Ann Dimock's Seven Deadly Sins of Pie-Making.



1. Using Delicious apples to make apple pie.
"The Delicious apple is a tyrant, a bullying silver-back alpha apple hogging all the space in lunch bags, cafeterias and produce bins. It's like a media conglomerate that homogenizes public taste and dictates choice while restricting the same. I'm sure it was a Delicious apple that banished Adam and Eve, poisoned Snow White, and scared little William Tell half to death."

2. Using too much sugar.
"My mother insisted that each pie contain a full cup of sugar and I knew that was too much. It was up to my mother to define volume, and indeed, she created the critical mass that got the renaissance off to its start. My task has been to take out the extra sugar and put in the integrity. It's a path I still walk."

3. Too high of an "Ooze Factor."
"Thickening Factor — sometimes known as the 'ooze factor,' it is a formula that determines the amount of thickening used per cup of fruit. A factor of 2 means a slice will stand ramrod straight and salute. A factor of 1 means you might as well pour it in a glass and drink it. A number between 1.35 and 1.55 will give you just the right amount of ooze."

4. Using old cinnamon that is a shadow of its former self.
"My favorite is the 6 percent Extra Fancy Vietnamese Cassia Cinnamon. This is the dominatrix of all cinnamons. It is rich, intoxicating, sexy and exotic. This cinnamon wakes you up, slaps you around a little and makes you gasp. It doesn't have a style -— it has an agenda."

5. Too much or too little water in the crust.
"The careless are unobservant and will not read the signs of an overly dry dough. They will be tormented with a crust that shatters at their touch. The timorous add more water just to be safe.
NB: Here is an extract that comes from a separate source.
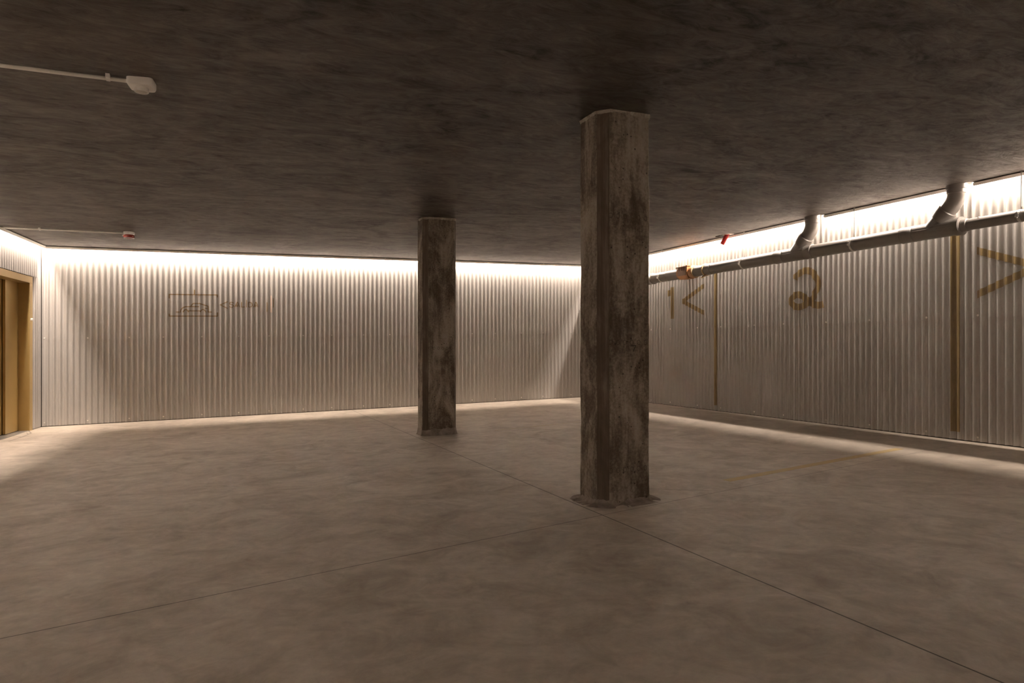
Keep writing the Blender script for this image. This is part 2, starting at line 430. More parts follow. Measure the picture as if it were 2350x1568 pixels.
def slot(idx, w, u0, u1, breaks, led_label, tabs=(), SLOT=SLOT, led_breaks=(), set_back=0.030):
    LED_A = SLOT - set_back
    bm = bmesh.new(); bg = bmesh.new(); pieces = []; cur = u0
    for a, b in breaks: pieces.append((cur, a)); cur = b
    pieces.append((cur, u1))
    for a, b in pieces:
        run_lip(bm, w, a, b, SLOT)
        run_box(bg, w, a, b, SLOT - 0.009, SLOT - 0.004, H - 0.033, H + 0.05)
    t = setp(obj('trim_%d' % idx, bm, M['trim']), kind='structure')
    obj('shadow_gap', bg, M['gap'], t)
    for u in tabs:
        bt = bmesh.new(); run_box(bt, w, u - 0.006, u + 0.006, SLOT, SLOT + 0.004, H - 0.041, H - 0.002)
        obj('joint_clip', bt, M['white'], t)
    r = thing('led_strip', led_label, 'light strip', w.pt(u0, H + 0.03, 0.03), 0, 'LED strips in the ceiling slot')
    Mi = Matrix.Translation(-r.location)
    bc = bmesh.new()
    ends = [u0] + [q for ab in led_breaks for q in ab] + [u1]
    for a, b in zip(ends[::2], ends[1::2]): run_box(bc, w, a, b, LED_A - 0.009, LED_A + 0.009, H + 0.026, H + 0.036)
    bc.transform(Mi); obj('channel', bc, M['alu'], r)
    be = bmesh.new()
    segs = []; cur = u0 + 0.03
    for a, b in led_breaks: segs.append((cur, a)); cur = b
    segs.append((cur, u1))
    us = []
    for a, b in segs:
        k = max(1, int((b - a)/0.8)); us += [a + (b - a)*i/k for i in range(k+1)] + [None]
    pr = None
    for u in us:
        if u is None: pr = None; continue
        q = [be.verts.new(w.pt(u, H + 0.022 - LED_TILT*s, LED_A + s*0.0065)) for s in (-1, 1)]
        if pr:
            f = be.faces.new((pr[0], pr[1], q[1], q[0])); f.normal_update()
            if f.normal.z > 0: f.normal_flip()
        pr = q
    be.transform(Mi); obj('diffuser', be, M['led'], r)
LED_TILT = 0.0010
slot(1, back, SLOT_L - 0.004, back.L - SLOT, [], 'thin LED light strip hidden in the slot above the back wall', [x - XL for x in (-.236, 2.70, 5.64)])
slot(2, right, SLOT, right.L - SLOT, [(YB - V1 - 0.06, YB - V1 + 0.140), (YB - V2 - 0.06, YB - V2 + 0.140)], 'thin LED light strip hidden in the slot above the right wall with the pipe', led_breaks=[(YB - V1 - 0.094, YB - V1 + 0.094), (YB - V2 - 0.094, YB - V2 + 0.094)], set_back=0.036)
slot(3, left, SLOT, left.L - SLOT, [], 'thin LED light strip hidden in the slot above the bronze lift door', SLOT=SLOT_L, set_back=0.026)
if True:
    slot(4, front, SLOT, front.L - SLOT, [], 'thin LED light strip in the slot of the wall behind the viewer')

# dark joint in the left corner
bm = bmesh.new(); run_box(bm, back, 0.001, 0.009, -0.012, -0.002, 0.02, H)
setp(obj('trim_5', bm, M['gap']), kind='structure')

# ------------------------------------------------------------------ paint on the corrugated walls
def conform(name, w, polys, m, parent=None, off=0.0012):
    """flat outlines (u, z) cut along the waves and laid on the sheet"""
    bm = bmesh.new()
    for poly in polys:
        vs = [bm.verts.new((u, z, 0)) for u, z in poly]
        try: bm.faces.new(vs)
        except ValueError: pass
    bmesh.ops.triangulate(bm, faces=bm.faces[:])
    us = [v.co.x for v in bm.verts]; st = PITCH/18
    k = math.floor(min(us)/st)
    while k*st < max(us):
        bmesh.ops.bisect_plane(bm, geom=bm.verts[:] + bm.edges[:] + bm.faces[:], plane_co=(k*st, 0, 0), plane_no=(1, 0, 0), dist=1e-6)
        k += 1
    for v in bm.verts:
        u, z = v.co.x, v.co.y
        v.co = w.pt(u, z, w.prof(u) + 0.0042 + off)
    bmesh.ops.recalc_face_normals(bm, faces=bm.faces)
    for f in bm.faces:
        f.normal_update()
        if f.normal.xy.dot(w.n) < 0: f.normal_flip()
    return obj(name, bm, m, parent, smooth='all')
def stroke(pts, wd, closed=False):
    """mitred band along a polyline -> quads"""
    pts = [Vector(p) for p in pts]; n = len(pts); L = []; R = []
    for i, p in enumerate(pts):
        a = pts[i-1] if i > 0 else (pts[-2] if closed else None); b = pts[i+1] if i < n-1 else (pts[1] if closed else None)
        d1 = (p - a).normalized() if a is not None else None; d2 = (b - p).normalized() if b is not None else None
        if d1 is None: d1 = d2
        if d2 is None: d2 = d1
        t = (d1 + d2)
        t = t.normalized() if t.length > 1e-6 else d1
        nn = Vector((-t.y, t.x)); s = wd/2/max(0.45, nn.dot(Vector((-d1.y, d1.x))))
        L.append(p + nn*s); R.append(p - nn*s)
    return [[L[i], R[i], R[i+1], L[i+1]] for i in range(n-1)]
def smooth_line(pts, k=6):
    P = [Vector(p) for p in pts]; out = []
    for i in range(len(P)-1):
        p0 = P[max(i-1, 0)]; p1 = P[i]; p2 = P[i+1]; p3 = P[min(i+2, len(P)-1)]
        for j in range(k):
            t = j/k
            out.append(0.5*((2*p1) + (p2-p0)*t + (2*p0-5*p1+4*p2-p3)*t*t + (3*p1-p0-3*p2+p3)*t*t*t))
    out.append(P[-1]); return out
def circle(cx, cz, r, k=14): return [(cx + r*math.cos(2*PI*i/k), cz + r*math.sin(2*PI*i/k)) for i in range(k+1)]
bu = lambda pts: [(x - XL, z) for x, z in pts]
ru = lambda pts: [(YB - y, z) for y, z in pts]

# car pictogram
cp = thing('car_pictogram', 'small line drawing of a car inside square brackets painted on the back wall', 'sign', back.pt(-0.18 - XL, 1.535, 0.012))
def place(o, root):
    o.parent = root; o.matrix_parent_inverse = Matrix.Translation(-root.location); return o
BW = 0.0145
br = []
for l in ([(-0.5106, 1.8004), (-0.5106, 1.8586), (0.1444, 1.8586), (0.1444, 1.8225)], [(-0.1715, 1.9328), (-0.1715, 1.8586)], [(-0.5106, 1.5727), (-0.5106, 1.5376), (0.1444, 1.5376), (0.1444, 1.5937)]):
    br += stroke(bu(l), BW)
place(conform('bracket_frame', back, br, M['golddark']), cp)
cs = []
for l in ([(-0.4213, 1.5978), (-0.3732, 1.5978)],
          [(-0.3611, 1.5907), (-0.3601, 1.6118), (-0.3531, 1.6339), (-0.3401, 1.6519), (-0.3210, 1.6660), (-0.3019, 1.6750), (-0.2889, 1.6790), (-0.1083, 1.6790)],
          [(-0.2197, 1.6880), (-0.2066, 1.7061), (-0.1906, 1.7252), (-0.1776, 1.7282), (-0.1053, 1.7282), (-0.0853, 1.7221), (-0.0391, 1.7041), (0.0010, 1.6920), (0.0150, 1.6860), (0.0160, 1.6750), (0.0160, 1.5988), (0.0672, 1.5988)],
          [(-0.0291, 1.6549), (0.0040, 1.6549)],
          [(-0.3270, 1.5947), (-0.3180, 1.6118), (-0.3049, 1.6289), (-0.2889, 1.6339), (-0.2718, 1.6289), (-0.2588, 1.6128), (-0.2508, 1.5947)],
          [(-0.2558, 1.6158), (-0.0923, 1.6158)],
          [(-0.0923, 1.5968), (-0.0843, 1.6168), (-0.0722, 1.6309), (-0.0542, 1.6369), (-0.0361, 1.6278), (-0.0221, 1.6128), (-0.0130, 1.5937)]):
    cs += stroke(bu(l), 0.0135)
place(conform('car_outline', back, cs, M['golddark'], off=0.0016), cp)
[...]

Their dough will be slightly sticky, and the baked crust pallid and lacking in flavor. You must look hard and then close your eyes and aim for the path between these two. One teaspoon more, maybe two. You will be rewarded with greatness."

6. Thinking you can't make a pie.
"Roll back the apprehension, the doubt, and enter the child-like state of grace where all things are possible and anything lost can be found again. The pie you seek resides not only in memory and imagination -— your next piece of pie begins right here."

7. Thinking you can't, shouldn't, or needn't make a pie because you have a Y chromosome.
"We will always carry around the cultural baggage of Women-Who-Know-How-to-Make-Pies and Men-Who-Know-How-to-Eat-Them. The images are clear–making pies is women's work and men's relish. Old dogs can learn new tricks. And at age 82, my father baked his first pie."